Читаем Несколько заметок и воспоминаний по поводу статьи 'Материалы для биографии А П Ермолова' полностью

Я имел в руках своих подлинную записку, вероятно, дополнительную к приказу главнокомандующего, написанную по этому случаю и подписанную начальником штаба Ермоловым. К сожалению, она у меня затерялась. Помню только, что она написана была на четвертушке листа прекрасным, четким почерком, красноречиво, хотя и без обилия слов, и в очень лестных для графа выражениях. В ней сказано было, что главнокомандующий, поручая ему это дело, не дает никакой особенной инструкции, уверенный, что если сказано ему удержать или разбить неприятеля, то это будет исполнено.

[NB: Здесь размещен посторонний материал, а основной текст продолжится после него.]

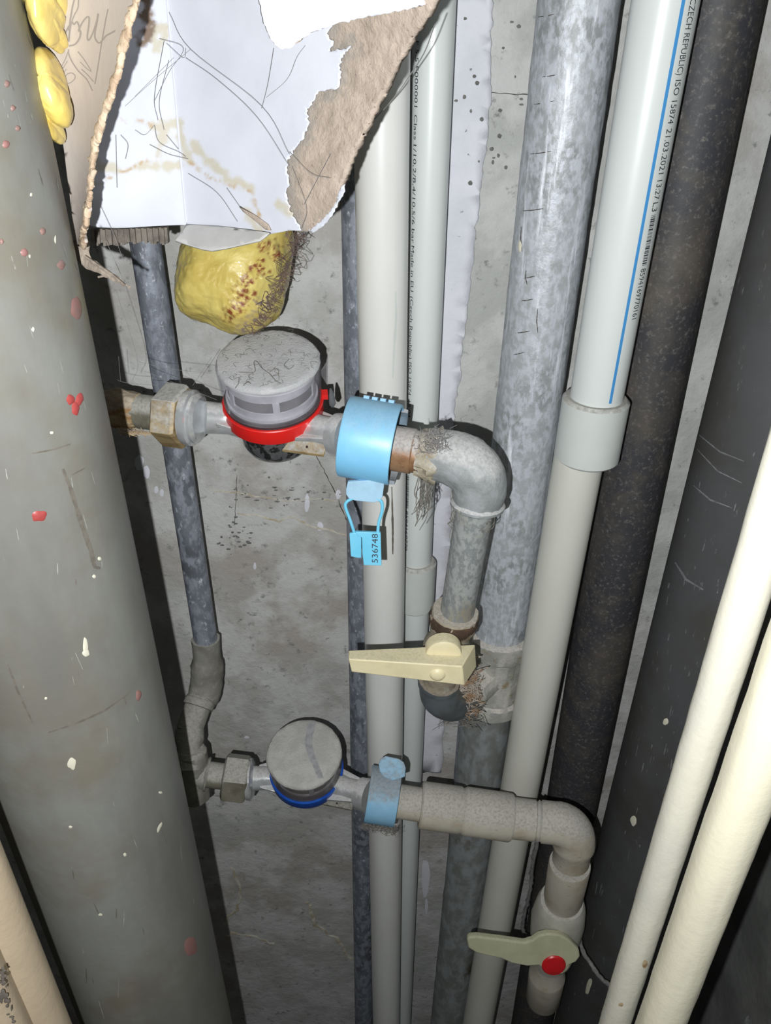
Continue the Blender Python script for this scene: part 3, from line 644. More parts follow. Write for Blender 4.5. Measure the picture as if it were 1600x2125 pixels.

"Таков был Остерман, - продолжает Ермолов в своих записках, - и он пошел с 4-м корпусом! В двенадцати верстах встретил он небольшую часть неприятельских передовых войск и преследовал их до местечка Островно. Здесь предстали ему силы неприятельские превосходные и дело началось жарчайшее... Ночь прекратила сражение... Урон с обеих сторон был весьма значащий... и проч.".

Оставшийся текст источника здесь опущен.